Subject: Eastern Canada
Period: 1773 (dated)
Publication: Diderot's Encyclopedie (Supplement)
Color: Black & White
Size:
15.3 x 12.1 inches
38.9 x 30.7 cm
When Charles Joseph Panckoucke took over publication of Diderot's Encyclopedie in 1768, he promised to correct the cursory treatment of geography for which the first seventeen volumes had been criticized, with emphasis on the discoveries of the last 25 years. He employed Samuel Engel, a Swiss geographer, to write a series of articles about the northern regions and Didier Robert de Vaugondy to prepare ten maps to illustrate them. Engel rejected the De la Fonte Northwest Passage discoveries and believed the most sensible route from the Atlantic to the Pacific was along the north coast of Siberia.

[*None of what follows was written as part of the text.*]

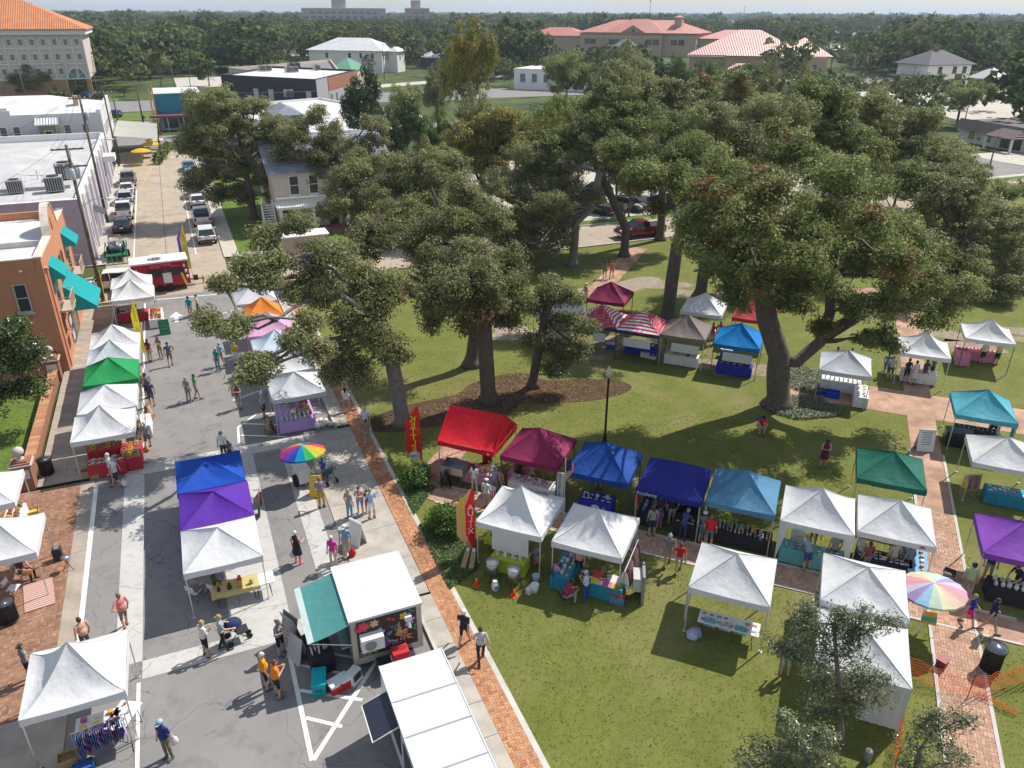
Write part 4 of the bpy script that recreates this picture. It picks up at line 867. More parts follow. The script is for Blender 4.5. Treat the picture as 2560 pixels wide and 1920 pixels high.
park_tree('live_oak','leaning live oak whose grey limbs reach over the street tents',(1008,1060),.42,[(985,930,0),(965,835,0),(945,790,0)],[(960,745,0,78),(900,700,1,70),(1000,700,1,72),(930,840,-1.5,62),(860,800,-1,48),(850,880,-1,55),(905,930,-1,50),(820,930,-1,42),(985,880,0,45),(610,655,-2,34),(655,690,-2,38),(560,705,-3,30),(525,800,-5,36),(590,815,-5,36),(655,590,0,42),(700,655,-1,32),(735,560,1,38),(622,925,-6.5,42),(655,900,-6,34),(745,845,-5,28),(770,800,-4,30),(745,730,-1,34),(790,620,1,40),(790,690,0,44),(850,640,0,50),(790,880,-5,30),(830,730,-1,46)],limbs=[[(945,790,0),(900,760,0),(872,716,0),(830,672,0),(770,662,0),(742,675,0),(715,640,0),(680,606,0)],[(770,662,0),(790,702,0),(755,640,0)],[(945,800,-1),(850,735,-1),(790,740,-1),(735,768,-2),(690,800,-3.5),(645,822,-4.5),(600,810,-5)],[(690,800,-3.5),(655,786,-4.5),(610,800,-5)],[(930,830,-1),(820,850,-1),(770,865,-3),(738,870,-4),(700,895,-5.5),(650,925,-6.5)],[(735,690,0),(690,700,0),(640,720,0),(600,715,0)]],rust=.01,bark=BARKG)
park_tree('live_oak','tall live oak with straight trunk nearest the red kettle tent',(1222,1003),.48,[(1213,860,0),(1205,740,0),(1195,660,0)],[(1100,660,0,72),(1185,630,0,80),(1265,670,0,66),(1130,735,-1,70),(1225,735,-1,72),(1050,700,0,52),(1295,745,0,48),(1165,800,-1,50),(1090,790,0,45),(1260,800,0,40),(1150,690,-4,65),(1230,690,-4,62),(1090,740,-4,50),(1200,770,-4,50)],rust=.012)
park_tree('live_oak','oak trunk with flared roots just behind the straight-trunked oak',(1178,915),.45,[(1190,820,0),(1178,700,0),(1150,590,0)],[(1020,600,0,80),(1120,560,0,85),(930,590,1,75),(1210,560,1,75),(1010,530,2,70),(1160,480,2,60)],limbs=[[(1150,620,0),(1080,600,0),(1000,590,0),(930,570,0)],[(1150,610,0),(1120,560,0),(1095,510,0),(1080,470,0)]])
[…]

These maps illustrate the discoveries and various cartographic theories concerning the Pacific Northwest, East Asia and the North Pacific Ocean and include some of the most interesting comparative cartography of the eighteenth century
This is the second state of a fascinating group of four maps on one sheet illustrate the cartography of Sanson in 1750, Delisle in 1700 and 1703 and that of the famous Arctic explorer Henry Ellis in his quest for a Northwest Passage via Hudson Bay in 1746-47. All of the maps depict the Hudson and Baffin Bay region, showing the development of the region's cartography between 1650 and 1747.
References: Kershaw #477; Pedley #24.
Condition: B+
A dark impression issued folding, now pressed flat, with light offsetting. The sheet has been remargined at left with old paper.